Rufous-tailed Hummingbird
The most exciting encounter of the day was when we walked back from Cafe Milagro. As we walked by the El Wagon restaurant (another restaurant owned by the same owners of Costa Verde), a waiter asked us: "You want to see a sloth?". We walked in, and there it was, a large Three-toed Sloth clinging to a tree just outside the back of the restaurant (which is a forested slope).
Three-toed Sloths
This was exciting enough, but as the sloth stirred and started to climb higher, I suddenly realized that the large furry bulge at its bottom was a baby sloth!
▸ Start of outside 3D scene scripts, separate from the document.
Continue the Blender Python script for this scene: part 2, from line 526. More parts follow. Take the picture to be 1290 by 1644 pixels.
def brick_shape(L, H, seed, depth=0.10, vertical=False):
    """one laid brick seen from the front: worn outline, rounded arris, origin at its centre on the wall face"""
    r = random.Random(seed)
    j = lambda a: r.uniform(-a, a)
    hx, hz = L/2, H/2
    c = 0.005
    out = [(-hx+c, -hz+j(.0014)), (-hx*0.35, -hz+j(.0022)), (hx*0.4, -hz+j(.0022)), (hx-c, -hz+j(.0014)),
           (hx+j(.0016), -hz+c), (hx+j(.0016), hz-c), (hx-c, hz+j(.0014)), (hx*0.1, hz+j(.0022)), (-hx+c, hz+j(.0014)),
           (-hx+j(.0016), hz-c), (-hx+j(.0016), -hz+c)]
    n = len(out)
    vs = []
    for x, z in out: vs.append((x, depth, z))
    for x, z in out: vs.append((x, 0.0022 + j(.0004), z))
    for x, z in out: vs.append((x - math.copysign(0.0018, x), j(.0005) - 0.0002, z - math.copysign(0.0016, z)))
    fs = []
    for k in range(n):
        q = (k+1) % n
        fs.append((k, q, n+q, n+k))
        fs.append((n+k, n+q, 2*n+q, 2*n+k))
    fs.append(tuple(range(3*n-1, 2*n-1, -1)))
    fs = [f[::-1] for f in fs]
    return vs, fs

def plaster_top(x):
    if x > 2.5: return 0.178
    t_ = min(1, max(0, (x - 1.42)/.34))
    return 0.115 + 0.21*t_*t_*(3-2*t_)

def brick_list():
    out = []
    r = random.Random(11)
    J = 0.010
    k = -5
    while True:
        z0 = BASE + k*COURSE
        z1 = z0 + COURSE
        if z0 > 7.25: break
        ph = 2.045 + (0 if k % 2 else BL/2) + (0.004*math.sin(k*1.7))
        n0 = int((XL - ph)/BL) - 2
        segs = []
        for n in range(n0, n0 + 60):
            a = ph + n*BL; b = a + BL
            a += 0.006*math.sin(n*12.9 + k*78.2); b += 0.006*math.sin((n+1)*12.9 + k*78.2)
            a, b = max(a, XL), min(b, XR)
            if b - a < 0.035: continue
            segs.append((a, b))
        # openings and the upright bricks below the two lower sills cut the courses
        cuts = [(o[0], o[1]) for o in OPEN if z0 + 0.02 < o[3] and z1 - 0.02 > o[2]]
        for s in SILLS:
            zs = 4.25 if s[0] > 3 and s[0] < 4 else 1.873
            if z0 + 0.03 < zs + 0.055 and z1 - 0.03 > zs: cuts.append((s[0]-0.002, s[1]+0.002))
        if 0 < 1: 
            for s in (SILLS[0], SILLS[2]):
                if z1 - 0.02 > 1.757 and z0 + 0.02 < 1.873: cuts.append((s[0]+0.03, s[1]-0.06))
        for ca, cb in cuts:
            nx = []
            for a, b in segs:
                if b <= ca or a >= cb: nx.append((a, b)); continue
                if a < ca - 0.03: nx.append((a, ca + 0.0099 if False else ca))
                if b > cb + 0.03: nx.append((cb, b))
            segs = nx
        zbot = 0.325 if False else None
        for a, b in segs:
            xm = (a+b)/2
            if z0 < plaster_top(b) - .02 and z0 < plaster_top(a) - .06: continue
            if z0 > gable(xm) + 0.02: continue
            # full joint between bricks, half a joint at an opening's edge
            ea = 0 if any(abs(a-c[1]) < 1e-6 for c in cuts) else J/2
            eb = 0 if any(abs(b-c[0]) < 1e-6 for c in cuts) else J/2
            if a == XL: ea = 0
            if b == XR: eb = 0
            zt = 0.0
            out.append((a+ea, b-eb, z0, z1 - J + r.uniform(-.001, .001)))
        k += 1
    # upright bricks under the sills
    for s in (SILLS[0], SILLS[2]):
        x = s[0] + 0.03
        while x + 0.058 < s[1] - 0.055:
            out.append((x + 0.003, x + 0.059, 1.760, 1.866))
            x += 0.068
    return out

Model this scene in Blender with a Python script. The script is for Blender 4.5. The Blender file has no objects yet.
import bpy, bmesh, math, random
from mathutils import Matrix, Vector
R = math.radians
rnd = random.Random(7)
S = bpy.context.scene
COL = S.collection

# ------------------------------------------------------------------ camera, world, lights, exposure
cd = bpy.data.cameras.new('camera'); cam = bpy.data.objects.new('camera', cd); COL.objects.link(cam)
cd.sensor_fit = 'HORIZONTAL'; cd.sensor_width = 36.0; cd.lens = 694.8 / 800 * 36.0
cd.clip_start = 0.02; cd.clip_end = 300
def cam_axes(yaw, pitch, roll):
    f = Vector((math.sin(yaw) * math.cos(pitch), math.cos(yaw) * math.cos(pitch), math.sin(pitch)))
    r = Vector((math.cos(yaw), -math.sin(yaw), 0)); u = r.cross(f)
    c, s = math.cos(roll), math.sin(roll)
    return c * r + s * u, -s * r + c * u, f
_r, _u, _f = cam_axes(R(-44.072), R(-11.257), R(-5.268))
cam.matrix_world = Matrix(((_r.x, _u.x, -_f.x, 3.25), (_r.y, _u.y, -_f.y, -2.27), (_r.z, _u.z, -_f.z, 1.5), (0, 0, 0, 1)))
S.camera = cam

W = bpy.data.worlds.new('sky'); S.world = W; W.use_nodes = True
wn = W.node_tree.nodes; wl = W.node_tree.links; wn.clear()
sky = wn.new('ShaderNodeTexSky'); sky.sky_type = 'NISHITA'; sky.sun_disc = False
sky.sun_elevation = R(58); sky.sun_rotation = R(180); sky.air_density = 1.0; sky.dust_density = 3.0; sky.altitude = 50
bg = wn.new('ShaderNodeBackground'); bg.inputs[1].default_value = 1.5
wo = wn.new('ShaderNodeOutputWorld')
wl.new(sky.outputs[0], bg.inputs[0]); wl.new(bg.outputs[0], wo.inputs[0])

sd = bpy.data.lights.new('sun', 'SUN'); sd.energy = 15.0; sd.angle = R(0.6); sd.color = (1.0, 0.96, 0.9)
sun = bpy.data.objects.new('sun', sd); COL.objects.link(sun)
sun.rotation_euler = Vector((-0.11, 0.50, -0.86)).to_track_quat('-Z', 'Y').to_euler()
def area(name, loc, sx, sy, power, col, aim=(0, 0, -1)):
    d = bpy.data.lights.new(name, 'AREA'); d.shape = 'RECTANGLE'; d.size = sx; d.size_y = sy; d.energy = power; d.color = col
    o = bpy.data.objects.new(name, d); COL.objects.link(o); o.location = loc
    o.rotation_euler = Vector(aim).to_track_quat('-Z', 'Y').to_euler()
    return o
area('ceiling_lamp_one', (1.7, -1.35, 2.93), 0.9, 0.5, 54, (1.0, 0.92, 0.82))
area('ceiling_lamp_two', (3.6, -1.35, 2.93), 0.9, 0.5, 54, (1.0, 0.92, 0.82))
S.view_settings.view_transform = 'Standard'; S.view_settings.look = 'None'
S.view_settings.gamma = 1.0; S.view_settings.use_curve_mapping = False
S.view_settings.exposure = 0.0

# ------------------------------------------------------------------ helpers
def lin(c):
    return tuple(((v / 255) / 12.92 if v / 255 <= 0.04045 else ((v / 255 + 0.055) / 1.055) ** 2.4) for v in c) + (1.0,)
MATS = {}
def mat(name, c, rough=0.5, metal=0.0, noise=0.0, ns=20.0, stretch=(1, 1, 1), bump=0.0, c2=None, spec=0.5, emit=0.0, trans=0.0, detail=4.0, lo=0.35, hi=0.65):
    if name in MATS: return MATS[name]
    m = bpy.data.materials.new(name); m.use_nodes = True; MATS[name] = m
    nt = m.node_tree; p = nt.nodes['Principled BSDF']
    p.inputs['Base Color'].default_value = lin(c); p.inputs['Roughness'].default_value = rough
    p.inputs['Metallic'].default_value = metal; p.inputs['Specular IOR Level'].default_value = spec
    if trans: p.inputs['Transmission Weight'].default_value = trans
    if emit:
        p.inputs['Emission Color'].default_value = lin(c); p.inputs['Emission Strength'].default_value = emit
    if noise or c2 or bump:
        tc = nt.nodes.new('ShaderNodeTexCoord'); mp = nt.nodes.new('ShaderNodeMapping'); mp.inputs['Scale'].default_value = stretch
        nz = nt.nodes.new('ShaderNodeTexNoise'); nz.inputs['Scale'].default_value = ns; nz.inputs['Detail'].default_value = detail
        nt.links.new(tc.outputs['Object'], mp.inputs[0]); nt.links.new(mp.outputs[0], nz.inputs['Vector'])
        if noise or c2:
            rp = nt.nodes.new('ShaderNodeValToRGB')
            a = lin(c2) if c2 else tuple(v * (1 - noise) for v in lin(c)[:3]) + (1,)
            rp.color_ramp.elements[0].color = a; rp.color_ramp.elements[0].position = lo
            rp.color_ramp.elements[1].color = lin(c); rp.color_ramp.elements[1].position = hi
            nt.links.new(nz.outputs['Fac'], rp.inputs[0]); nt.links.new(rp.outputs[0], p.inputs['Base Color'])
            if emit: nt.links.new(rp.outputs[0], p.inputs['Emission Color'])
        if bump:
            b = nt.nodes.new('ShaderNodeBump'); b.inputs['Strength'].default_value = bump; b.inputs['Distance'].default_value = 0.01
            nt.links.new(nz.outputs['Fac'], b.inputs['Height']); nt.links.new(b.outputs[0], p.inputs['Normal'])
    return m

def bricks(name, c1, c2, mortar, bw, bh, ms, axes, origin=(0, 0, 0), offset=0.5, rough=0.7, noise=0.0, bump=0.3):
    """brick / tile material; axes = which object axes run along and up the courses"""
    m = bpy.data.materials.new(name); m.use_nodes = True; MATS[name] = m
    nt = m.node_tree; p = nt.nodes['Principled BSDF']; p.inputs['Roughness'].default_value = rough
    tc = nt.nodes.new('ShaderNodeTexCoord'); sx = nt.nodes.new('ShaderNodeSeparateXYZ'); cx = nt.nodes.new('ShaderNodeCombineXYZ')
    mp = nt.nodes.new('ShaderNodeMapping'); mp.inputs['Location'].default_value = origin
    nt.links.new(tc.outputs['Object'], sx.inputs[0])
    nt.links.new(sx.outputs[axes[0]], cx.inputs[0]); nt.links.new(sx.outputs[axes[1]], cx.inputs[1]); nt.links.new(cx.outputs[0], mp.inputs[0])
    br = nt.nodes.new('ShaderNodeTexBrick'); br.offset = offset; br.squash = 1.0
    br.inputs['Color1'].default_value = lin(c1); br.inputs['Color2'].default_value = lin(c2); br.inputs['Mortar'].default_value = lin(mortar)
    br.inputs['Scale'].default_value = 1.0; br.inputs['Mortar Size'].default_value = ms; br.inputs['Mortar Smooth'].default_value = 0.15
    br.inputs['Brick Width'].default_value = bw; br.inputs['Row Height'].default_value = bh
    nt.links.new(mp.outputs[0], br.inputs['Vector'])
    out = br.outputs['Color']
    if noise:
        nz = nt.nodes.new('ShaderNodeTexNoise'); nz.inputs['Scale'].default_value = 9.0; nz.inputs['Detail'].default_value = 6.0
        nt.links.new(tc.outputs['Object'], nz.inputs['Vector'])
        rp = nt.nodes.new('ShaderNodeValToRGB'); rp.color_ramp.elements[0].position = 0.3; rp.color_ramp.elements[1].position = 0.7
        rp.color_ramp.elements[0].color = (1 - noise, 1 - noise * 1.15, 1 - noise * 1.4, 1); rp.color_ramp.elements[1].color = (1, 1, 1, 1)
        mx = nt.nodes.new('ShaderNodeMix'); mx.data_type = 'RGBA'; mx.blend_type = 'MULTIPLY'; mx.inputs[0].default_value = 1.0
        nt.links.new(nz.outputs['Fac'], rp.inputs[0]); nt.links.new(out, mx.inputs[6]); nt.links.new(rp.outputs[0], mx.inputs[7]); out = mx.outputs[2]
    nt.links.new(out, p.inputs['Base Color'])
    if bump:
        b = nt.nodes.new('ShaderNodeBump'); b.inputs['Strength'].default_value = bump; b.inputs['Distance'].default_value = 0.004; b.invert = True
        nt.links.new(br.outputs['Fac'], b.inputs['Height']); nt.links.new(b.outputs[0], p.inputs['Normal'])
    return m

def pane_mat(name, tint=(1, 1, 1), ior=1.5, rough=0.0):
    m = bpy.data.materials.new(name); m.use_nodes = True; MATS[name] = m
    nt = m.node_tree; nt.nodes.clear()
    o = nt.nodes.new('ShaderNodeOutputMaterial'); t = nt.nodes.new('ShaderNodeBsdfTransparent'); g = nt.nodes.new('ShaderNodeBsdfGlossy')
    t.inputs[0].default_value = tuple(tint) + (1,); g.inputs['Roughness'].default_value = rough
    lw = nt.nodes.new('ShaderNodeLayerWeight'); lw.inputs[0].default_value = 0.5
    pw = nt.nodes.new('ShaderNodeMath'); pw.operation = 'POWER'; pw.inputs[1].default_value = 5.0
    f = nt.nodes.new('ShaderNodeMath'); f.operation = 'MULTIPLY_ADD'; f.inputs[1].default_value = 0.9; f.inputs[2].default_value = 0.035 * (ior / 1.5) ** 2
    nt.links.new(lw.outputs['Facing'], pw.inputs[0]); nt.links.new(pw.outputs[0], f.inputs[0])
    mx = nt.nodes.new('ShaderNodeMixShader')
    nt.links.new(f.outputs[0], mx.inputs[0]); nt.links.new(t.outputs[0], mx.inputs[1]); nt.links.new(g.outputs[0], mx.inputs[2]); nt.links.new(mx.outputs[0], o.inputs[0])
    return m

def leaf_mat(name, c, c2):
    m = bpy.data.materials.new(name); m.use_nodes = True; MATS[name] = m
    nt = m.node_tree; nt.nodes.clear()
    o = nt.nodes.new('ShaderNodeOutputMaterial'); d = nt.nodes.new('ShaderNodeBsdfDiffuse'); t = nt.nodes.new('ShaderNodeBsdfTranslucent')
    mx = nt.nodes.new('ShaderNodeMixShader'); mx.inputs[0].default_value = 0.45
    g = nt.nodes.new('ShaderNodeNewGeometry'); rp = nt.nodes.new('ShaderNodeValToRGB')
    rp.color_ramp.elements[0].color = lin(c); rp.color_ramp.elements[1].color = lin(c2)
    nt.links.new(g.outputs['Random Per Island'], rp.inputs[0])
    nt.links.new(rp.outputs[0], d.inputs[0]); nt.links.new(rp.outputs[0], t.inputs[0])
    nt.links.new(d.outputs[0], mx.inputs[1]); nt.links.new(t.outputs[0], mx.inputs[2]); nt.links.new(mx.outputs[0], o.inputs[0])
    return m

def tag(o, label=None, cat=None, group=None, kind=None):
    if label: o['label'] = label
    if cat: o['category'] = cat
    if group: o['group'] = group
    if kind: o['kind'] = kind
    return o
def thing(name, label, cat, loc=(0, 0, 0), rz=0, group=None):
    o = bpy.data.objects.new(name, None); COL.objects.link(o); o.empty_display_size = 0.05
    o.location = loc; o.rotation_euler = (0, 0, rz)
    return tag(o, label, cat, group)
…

Momentarily the baby was detached from its mother, but it soon rejoined her, and they both climbed -- slowly -- to the tree top.
Three-toed Sloth baby
Three-toed Sloth (mom and baby)
Three-toed Sloth (mom and baby)
The next day -- our last day in Manuel Antonio, we took the bus to the national park ourselves. We arrived early and I walked around the beach. There, I saw my only shorebird along the long stretches of beaches in Manuel Antonio -- a Spotted Sandpiper.
Spotted Sandpiper
In the still-cool morning, we walked in the park at a more leisurely pace. A Stripe-throated Hermit hummingbird and an Orange-billed Sparrow were my prizes of this morning (both were new to me).
Stripe-throated Hermit
Orange-billed Sparrow
Near the beach I spotted a Pale-billed Woodpecker, then a Yellow-headed Caracara at close range and in beautiful light.
Pale-billed Woodpecker
Yellow-headed Caracara
Because we got in the park this time quite early, before the tourist groups arrived, it was less crowded on the beach. On the other side of Punta Catedral (the island that is connected to the mainland by a narrow land bridge) is Playa Espadilla Sur, where it was even quieter than the main beach (Playa Manuel Antonio).
Playa Espadilla Sur
On the beach there were many scurrying Hermit Crabs.
Hermit Crab
The White-faced Capuchin Monkeys are the boldest of the monkey species in Costa Rica, they hang out on the beach and sometimes snatch food from tourists. I think the picture below is a quintessential Manuel Antonio White-faced Capuchin on the beach picture -- you can see the monkey intently gazing, no doubt waiting for his opportunity, and a tourist in the background.
White-faced Capuchin
On the way back, finally I photographed a Squirrel Monkey -- the pretties of the monkey species -- in good light.
Squirrel Monkey
It turned out we would see one more crab in the park -- this was a land crab burrowing in the forest floor, quite some way from the water.
Crab
Finally, a Brown Basilisk lizard basking in the sun rounded up our visit to this smallest of national parks in Costa Rica.
And so ended our stay in Manuel Antonio -- after lunch we had to pack up and ride to Alajuela. Just one more night and we would leave Costa Rica.